For Tifanne
Friend’s Garden Of Good Deeds
Keeps Alive Memory Of Vital Life
By LIBBY CUDMORE • Special to www.AllOTSEGO.com
ONEONTA – At home, Lorraine Brady gardens for herself.
In the Community Garden on Wilcox Avenue in the Sixth Ward, she gardens in honor of her best friend, Tifanne Wells.
“She was always trying to help everyone,” she said. “She started First Night and the Hometown Fourth of July. She did so much.”
Wells, 44, died in 2015, shot by her boyfriend, George Jones, after an argument outside their home near Emmons on March 7, 2015. He then shot and killed himself.
Since 2017, Brady has kept a plot in the Community Garden, growing vegetables solely for the purpose of donating to local charity organizations.
“I started this garden to give everything away,” she said. “I garden at home, but giving them away is better.”
The first year, she gave her harvest – onions, shallots, broccoli and potatoes – to The Crossroads, the rehab community in Otego operated by Noelle and Brad Feik.
“Tifanne was good friends with Noelle,” Lorraine said. “I’d take vegetables to them, and two weeks later, I’d come back and all of it would be gone.”
In 2018, she took her fresh produce to the community kitchen at the Opportunities for Otsego homeless shelter.
And starting last summer, she added Nader Towers, for distribution to the residents. “They’re always so happy to get fresh vegetables,” she said.
Recently, she took a five-gallon bucket of potatoes, and her green peppers became the basis of a feast. “One of the ladies made stuffed peppers and was taking them around to people,” she said. “They were a hit!”
This year, she added a second plot, with pole beans, tomatoes, eggplant and peppers, across from the plot she started with, where she grows potatoes and squash.
She is able to take Community Service hours from Wells Fargo, where she works as an assistant, to maintain the garden and make the deliveries.
Lorraine met Tifanne on the Oneonta Softball League in 1997, when they both played for the General Clinton Pub, where they both later worked together.
“She was the most outgoing, vivacious person I’ve ever known,” she said.

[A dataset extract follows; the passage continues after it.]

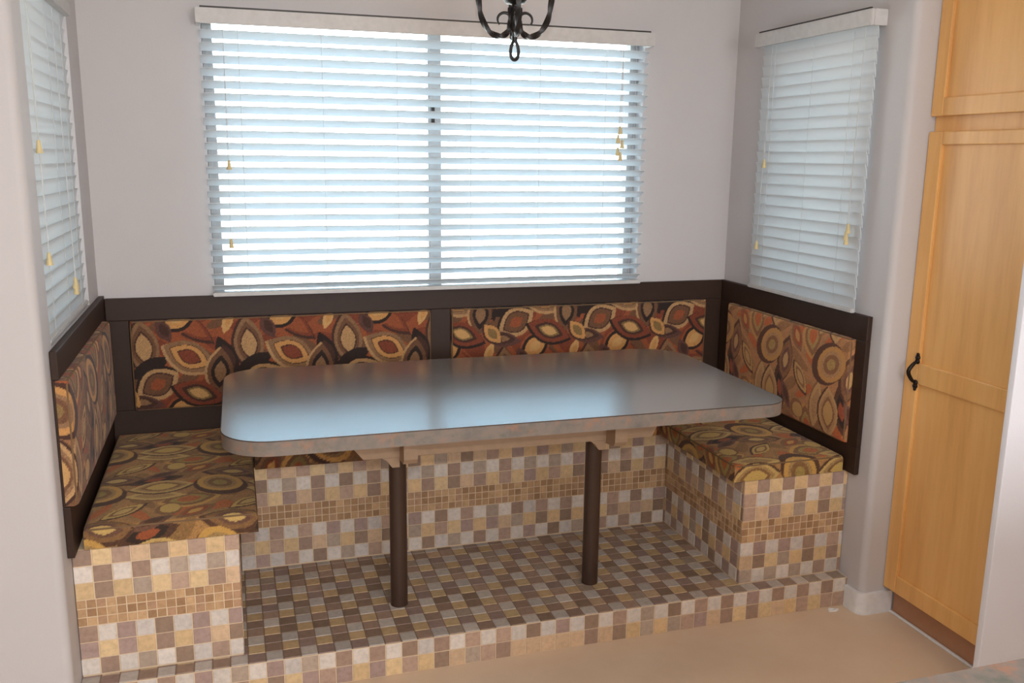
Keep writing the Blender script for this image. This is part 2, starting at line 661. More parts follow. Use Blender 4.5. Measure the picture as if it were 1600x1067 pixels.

One time, she said, they were at a NASCAR race in the Poconos, and Wells helped strangers start their car in the parking lot. “Someone needed a jump when their car died,” she said. “She was always willing to help.”
Wells mother, Bon, made a sign for the plot with Tifanne’s name and the Wonder Woman logo, in honor of a joke her daughter used to tell. “Tifanne would always say, ‘I’m not saying I’m Wonder Woman, but have you ever seen us in the same room together?’” said Brady.
And you might see her in the garden sporting a Wonder Woman mask, made from fabric she found at WalMart. “We made a bunch of them,” she said.
Brady is still close with Tifanne’s sons. Austin is a Marine stationed at Camp Pendleton, and Dalton is a senior at Oneonta High School. Her daughter, Cassie, lives in Otego.
“When I’m on vacation, the kids will all take turns watering and picking the garden,” she said.
And when she is weeding and picking, she takes a moment to reflect on her friend’s legacy.
“It’s relaxing, it’s peaceful, it’s the only time my brain shuts off,” she said. “And it’s a way for me to give back the same way she did.”